**TASK STATEMENT**
Images are not part of the copy; write out the rest of the data exactly as given.

◆ ◆ ◆ ◆ ◆

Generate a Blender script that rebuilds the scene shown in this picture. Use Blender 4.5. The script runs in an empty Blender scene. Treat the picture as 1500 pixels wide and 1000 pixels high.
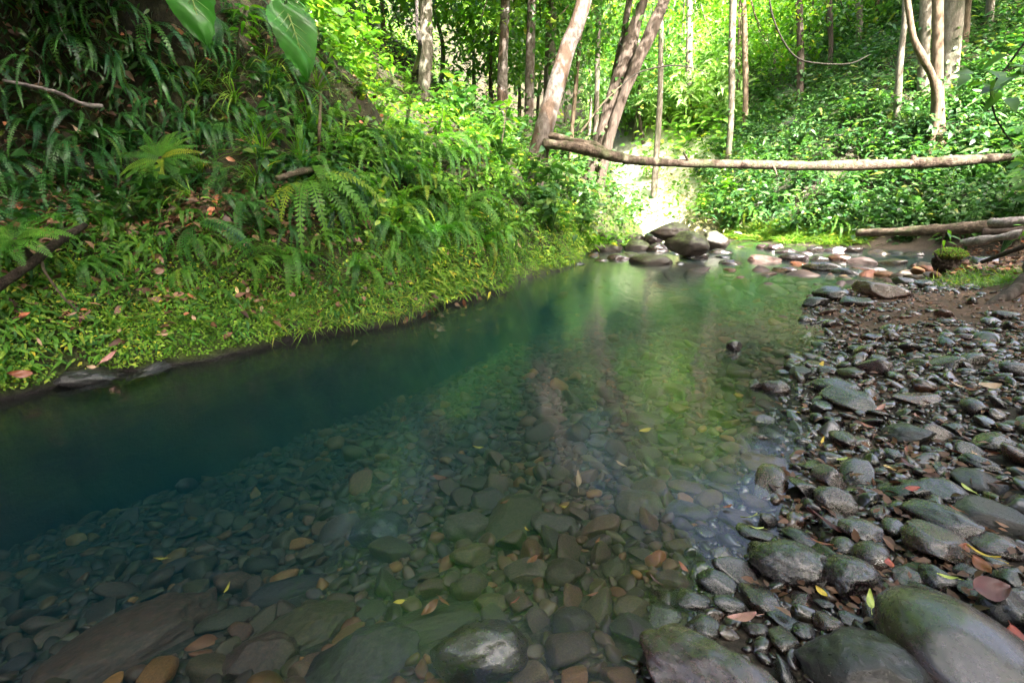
import bpy, math
import numpy as np
from mathutils import Vector, Matrix
R = np.random.default_rng(7)
rad = math.radians
scene = bpy.context.scene
COL = scene.collection

# ------------------------------------------------------------------ camera model
CAM_H, PITCH, FPX = 1.2, rad(15.6), 750.0
CF = np.array([0, math.cos(PITCH), -math.sin(PITCH)])
CU = np.array([0, math.sin(PITCH), math.cos(PITCH)])
CR = np.array([1.0, 0, 0])
EYE = np.array([0, 0, CAM_H])

def ray(u, v):
    return CR * ((u - 750) / FPX) + CU * ((500 - v) / FPX) + CF

def at_z(u, v, z=0.0):
    d = ray(u, v)
    return EYE + d * ((z - CAM_H) / d[2])

def at_y(u, v, Y):
    d = ray(u, v)
    return EYE + d * (Y / d[1])

def project(p):
    p = np.atleast_2d(p) - EYE
    z = p @ CF
    z = np.where(np.abs(z) < 1e-6, 1e-6, z)
    return 750 + FPX * (p @ CR) / z, 500 - FPX * (p @ CU) / z, z

# ------------------------------------------------------------------ noise
def _hash(ix, iy, iz, seed):
    h = (ix.astype(np.int64) * 374761393 + iy.astype(np.int64) * 668265263 + iz.astype(np.int64) * 2147483647 + seed * 144665) & 0xFFFFFFFF
    h = ((h ^ (h >> 13)) * 1274126177) & 0xFFFFFFFF
    h = h ^ (h >> 16)
    return (h & 0xFFFF) / 32767.5 - 1.0

def vnoise(p, seed=0):
    p = np.asarray(p, float)
    i = np.floor(p); f = p - i; f = f * f * (3 - 2 * f)
    i = i.astype(np.int64)
    out = 0
    for dx in (0, 1):
        for dy in (0, 1):
            for dz in (0, 1):
                w = (f[:, 0] if dx else 1 - f[:, 0]) * (f[:, 1] if dy else 1 - f[:, 1]) * (f[:, 2] if dz else 1 - f[:, 2])
                out = out + w * _hash(i[:, 0] + dx, i[:, 1] + dy, i[:, 2] + dz, seed)
    return out

def fbm(p, seed=0, octs=4, gain=0.5):
    p = np.asarray(p, float)
    a, s, out = 1.0, 1.0, 0
    for k in range(octs):
        out = out + a * vnoise(p * s + 17.3 * k, seed + k)
        a *= gain; s *= 2.03
    return out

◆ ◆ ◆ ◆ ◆

**EXPECTED ANSWER**
Generate a Blender script that rebuilds the scene shown in this picture. Use Blender 4.5. The script runs in an empty Blender scene. Treat the picture as 1500 pixels wide and 1000 pixels high.
import bpy, math
import numpy as np
from mathutils import Vector, Matrix
R = np.random.default_rng(7)
rad = math.radians
scene = bpy.context.scene
COL = scene.collection

# ------------------------------------------------------------------ camera model
CAM_H, PITCH, FPX = 1.2, rad(15.6), 750.0
CF = np.array([0, math.cos(PITCH), -math.sin(PITCH)])
CU = np.array([0, math.sin(PITCH), math.cos(PITCH)])
CR = np.array([1.0, 0, 0])
EYE = np.array([0, 0, CAM_H])

def ray(u, v):
    return CR * ((u - 750) / FPX) + CU * ((500 - v) / FPX) + CF

def at_z(u, v, z=0.0):
    d = ray(u, v)
    return EYE + d * ((z - CAM_H) / d[2])

def at_y(u, v, Y):
    d = ray(u, v)
    return EYE + d * (Y / d[1])

def project(p):
    p = np.atleast_2d(p) - EYE
    z = p @ CF
    z = np.where(np.abs(z) < 1e-6, 1e-6, z)
    return 750 + FPX * (p @ CR) / z, 500 - FPX * (p @ CU) / z, z

# ------------------------------------------------------------------ noise
def _hash(ix, iy, iz, seed):
    h = (ix.astype(np.int64) * 374761393 + iy.astype(np.int64) * 668265263 + iz.astype(np.int64) * 2147483647 + seed * 144665) & 0xFFFFFFFF
    h = ((h ^ (h >> 13)) * 1274126177) & 0xFFFFFFFF
    h = h ^ (h >> 16)
    return (h & 0xFFFF) / 32767.5 - 1.0

def vnoise(p, seed=0):
    p = np.asarray(p, float)
    i = np.floor(p); f = p - i; f = f * f * (3 - 2 * f)
    i = i.astype(np.int64)
    out = 0
    for dx in (0, 1):
        for dy in (0, 1):
            for dz in (0, 1):
                w = (f[:, 0] if dx else 1 - f[:, 0]) * (f[:, 1] if dy else 1 - f[:, 1]) * (f[:, 2] if dz else 1 - f[:, 2])
                out = out + w * _hash(i[:, 0] + dx, i[:, 1] + dy, i[:, 2] + dz, seed)
    return out

def fbm(p, seed=0, octs=4, gain=0.5):
    p = np.asarray(p, float)
    a, s, out = 1.0, 1.0, 0
    for k in range(octs):
        out = out + a * vnoise(p * s + 17.3 * k, seed + k)
        a *= gain; s *= 2.03
    return out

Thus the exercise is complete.